Question
Hello again Julia
You gave me a very comprehensive answer to my question #586 (27 July 14). I hope this supplementary question does not require as much of your time.
I have now moved to my former holiday home and notified change of address. The planning application for subdivision of my pre-1985 city home block is underway.
I have purchased, but am yet to settle, another beachside home. I plan to move from the "old" holiday home into the newly purchased one, and put the old one on the market after doing a tidy up.
Further reading of your booklets turned up Section 118-192.
The new information for you is that prior to moving there, I rented it out for periods and received payment. (Incidentally, my father bought the holiday home in 1994, so it is not pre-1985.)

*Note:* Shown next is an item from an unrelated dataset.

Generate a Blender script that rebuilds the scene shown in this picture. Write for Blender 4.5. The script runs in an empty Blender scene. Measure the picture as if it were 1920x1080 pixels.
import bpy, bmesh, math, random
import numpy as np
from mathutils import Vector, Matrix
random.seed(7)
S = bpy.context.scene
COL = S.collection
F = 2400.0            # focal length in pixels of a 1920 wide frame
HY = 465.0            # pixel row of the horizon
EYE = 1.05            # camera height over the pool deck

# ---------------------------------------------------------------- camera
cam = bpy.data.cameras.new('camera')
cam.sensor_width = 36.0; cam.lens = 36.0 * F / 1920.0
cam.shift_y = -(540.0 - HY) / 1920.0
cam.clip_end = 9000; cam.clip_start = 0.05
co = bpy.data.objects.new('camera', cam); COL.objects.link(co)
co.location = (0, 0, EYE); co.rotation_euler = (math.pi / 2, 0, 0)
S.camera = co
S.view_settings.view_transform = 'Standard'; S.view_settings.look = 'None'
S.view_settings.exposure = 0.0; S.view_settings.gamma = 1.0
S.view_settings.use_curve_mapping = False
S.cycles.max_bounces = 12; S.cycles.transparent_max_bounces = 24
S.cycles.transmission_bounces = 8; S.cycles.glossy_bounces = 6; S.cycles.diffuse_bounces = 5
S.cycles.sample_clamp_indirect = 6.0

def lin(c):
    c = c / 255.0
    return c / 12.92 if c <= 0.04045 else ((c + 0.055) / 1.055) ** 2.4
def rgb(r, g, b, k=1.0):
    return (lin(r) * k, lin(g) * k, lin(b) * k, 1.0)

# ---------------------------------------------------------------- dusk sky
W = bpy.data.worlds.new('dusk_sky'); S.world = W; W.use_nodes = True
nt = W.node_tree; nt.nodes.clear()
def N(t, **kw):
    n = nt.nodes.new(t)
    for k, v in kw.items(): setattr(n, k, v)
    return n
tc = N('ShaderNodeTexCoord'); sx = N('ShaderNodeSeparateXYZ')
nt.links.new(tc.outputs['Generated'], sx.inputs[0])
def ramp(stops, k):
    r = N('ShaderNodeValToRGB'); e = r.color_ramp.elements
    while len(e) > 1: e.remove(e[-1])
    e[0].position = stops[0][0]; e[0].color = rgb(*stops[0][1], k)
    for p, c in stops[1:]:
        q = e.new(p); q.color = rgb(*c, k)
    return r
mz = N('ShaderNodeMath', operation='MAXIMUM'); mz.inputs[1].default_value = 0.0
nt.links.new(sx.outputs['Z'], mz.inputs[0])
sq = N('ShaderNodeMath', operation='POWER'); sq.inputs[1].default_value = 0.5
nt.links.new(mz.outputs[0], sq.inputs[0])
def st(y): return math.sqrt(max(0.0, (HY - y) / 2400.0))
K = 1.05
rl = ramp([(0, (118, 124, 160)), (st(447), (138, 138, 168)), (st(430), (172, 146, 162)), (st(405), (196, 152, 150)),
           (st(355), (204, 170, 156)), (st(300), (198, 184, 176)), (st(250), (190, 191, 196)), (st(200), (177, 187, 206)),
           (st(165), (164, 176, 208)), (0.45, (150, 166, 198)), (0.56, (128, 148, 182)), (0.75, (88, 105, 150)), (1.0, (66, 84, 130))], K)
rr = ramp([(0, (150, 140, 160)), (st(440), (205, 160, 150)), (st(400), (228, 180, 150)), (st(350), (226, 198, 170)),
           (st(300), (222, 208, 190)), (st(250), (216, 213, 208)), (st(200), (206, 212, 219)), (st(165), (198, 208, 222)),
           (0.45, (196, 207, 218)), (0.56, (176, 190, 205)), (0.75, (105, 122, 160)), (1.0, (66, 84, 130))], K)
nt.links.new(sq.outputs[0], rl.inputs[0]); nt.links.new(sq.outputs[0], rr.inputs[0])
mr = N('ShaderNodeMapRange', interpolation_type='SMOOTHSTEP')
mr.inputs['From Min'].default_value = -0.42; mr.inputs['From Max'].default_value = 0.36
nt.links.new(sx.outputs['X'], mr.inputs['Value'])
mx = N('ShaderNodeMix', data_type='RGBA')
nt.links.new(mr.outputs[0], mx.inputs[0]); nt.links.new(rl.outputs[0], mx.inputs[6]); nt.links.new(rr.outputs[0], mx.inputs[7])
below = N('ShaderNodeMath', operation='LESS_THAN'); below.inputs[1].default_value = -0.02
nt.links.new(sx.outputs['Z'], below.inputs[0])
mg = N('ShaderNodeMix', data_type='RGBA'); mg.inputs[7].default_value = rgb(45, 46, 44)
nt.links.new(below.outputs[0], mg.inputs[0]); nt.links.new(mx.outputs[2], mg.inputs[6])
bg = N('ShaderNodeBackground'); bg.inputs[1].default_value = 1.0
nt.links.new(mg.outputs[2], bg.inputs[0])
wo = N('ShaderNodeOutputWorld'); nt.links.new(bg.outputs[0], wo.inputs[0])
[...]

Question: Does that rental activity enable me to reset the cost base either to the value when it was rented, or to the value when I moved there as my PPR, rather than the value when I inherited it from my deceased parents in 2002?
Kind regards
Claire
Answer
Unfortunately, section 118-192 only works in one direction, that is the change from being fully covered by your main residence exemption to being a rental property. By fully covered I mean had been your main residence during all the time you owned it up to the point you rented it out.
I am now very concerned about the huge amount of CGT you are going to have on the old beach house. It would be worth crunching the numbers to see whether it is worth keeping it and earning rent off it, as the return maybe better than what you can get with the remaining money after paying CGT. If you and your heirs never sell they will never have to pay CGT, no matter how valuable this property becomes. CGT is really a tax on inflation so slowly you lose your assets in tax.

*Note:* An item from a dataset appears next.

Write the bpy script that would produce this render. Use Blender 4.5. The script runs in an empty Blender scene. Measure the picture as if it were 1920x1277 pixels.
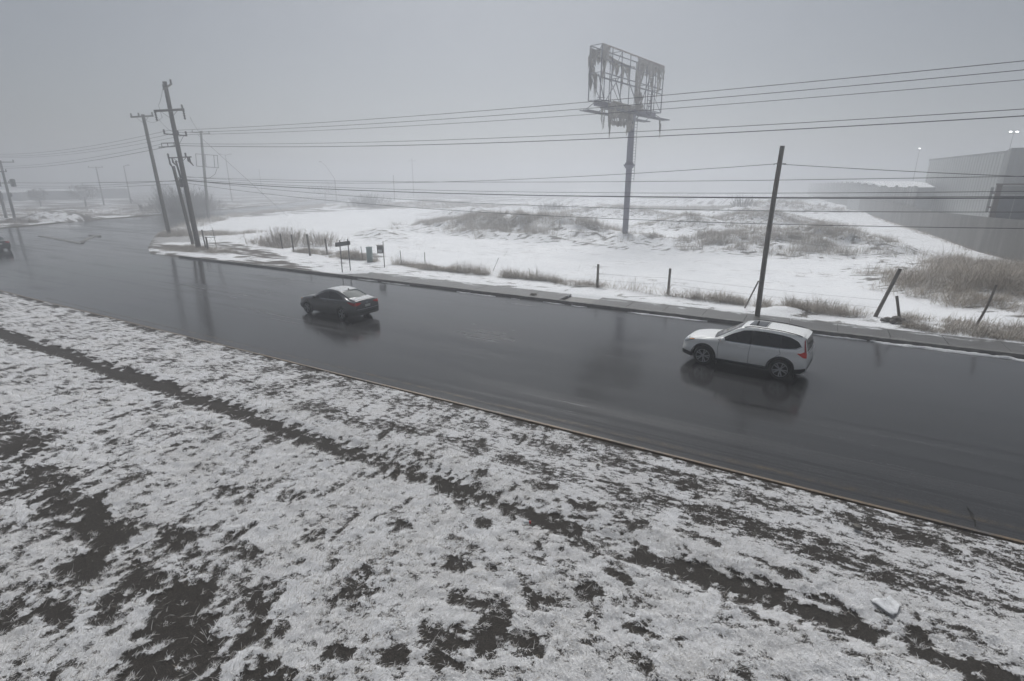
import bpy, math, random
import numpy as np
from mathutils import Vector, Matrix

# ------------------------------------------------------------------ camera, sky, sun, exposure
SC = bpy.context.scene
COL = SC.collection
R = math.radians

cam_d = bpy.data.cameras.new("camera")
cam = bpy.data.objects.new("camera", cam_d)
COL.objects.link(cam)
SC.camera = cam
CAM_H = 6.6
FPX = 980.0                      # focal length in photo pixels (photo 1920 wide)
PITCH = math.atan(293.0 / FPX)
YAW = R(120.0)                   # heading, anticlockwise from +X (the road runs along X)
cam_d.sensor_width = 36.0
cam_d.lens = FPX / 1920.0 * 36.0
cam_d.clip_start = 0.1
cam_d.clip_end = 3000.0
cam.location = (0, 0, CAM_H)
cam.rotation_euler = (R(90) - PITCH, 0, YAW - R(90))

SUN_EL = R(54.0)
SUN_AZ = YAW                     # the pale glow of the sun stands behind the fog, ahead of the lens
world = bpy.data.worlds.new("World")
SC.world = world
world.use_nodes = True
wn = world.node_tree
wn.nodes.clear()
w_out = wn.nodes.new("ShaderNodeOutputWorld")
w_bg = wn.nodes.new("ShaderNodeBackground")
w_hs = wn.nodes.new("ShaderNodeHueSaturation")
w_sky = wn.nodes.new("ShaderNodeTexSky")
w_sky.sky_type = 'NISHITA'
w_sky.sun_disc = False
w_sky.sun_elevation = SUN_EL
w_sky.sun_rotation = R(90) - SUN_AZ
w_sky.air_density = 1.0
w_sky.dust_density = 1.3
w_sky.ozone_density = 1.0
w_hs.inputs['Saturation'].default_value = 0.45      # overcast: nearly colourless
wn.links.new(w_sky.outputs[0], w_hs.inputs['Color'])
wn.links.new(w_hs.outputs[0], w_bg.inputs[0])
w_bg.inputs[1].default_value = 0.034
wn.links.new(w_bg.outputs[0], w_out.inputs[0])

sun_d = bpy.data.lights.new("sun", 'SUN')
sun_d.energy = 2.15
sun_d.angle = R(40)
sun_d.color = (1.0, 0.995, 0.985)
sun = bpy.data.objects.new("sun", sun_d)
COL.objects.link(sun)
sun.rotation_euler = (R(90) - SUN_EL, 0, SUN_AZ + R(90))
sun.location = (0, 0, 80)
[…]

There is a window of hope if your parents were living there at the time they died or if at any time during their ownership it was covered by their main residence exemption.
The cost base will start with what your parents paid for it in 1994 and then you need to try and calculate their holding costs. The ATO has been known to be pretty reasonable in this regard. Then there are your holding costs, section 110-25(4) as I mentioned in my last answer, don’t ignore a thing right down to the lawn mower fuel.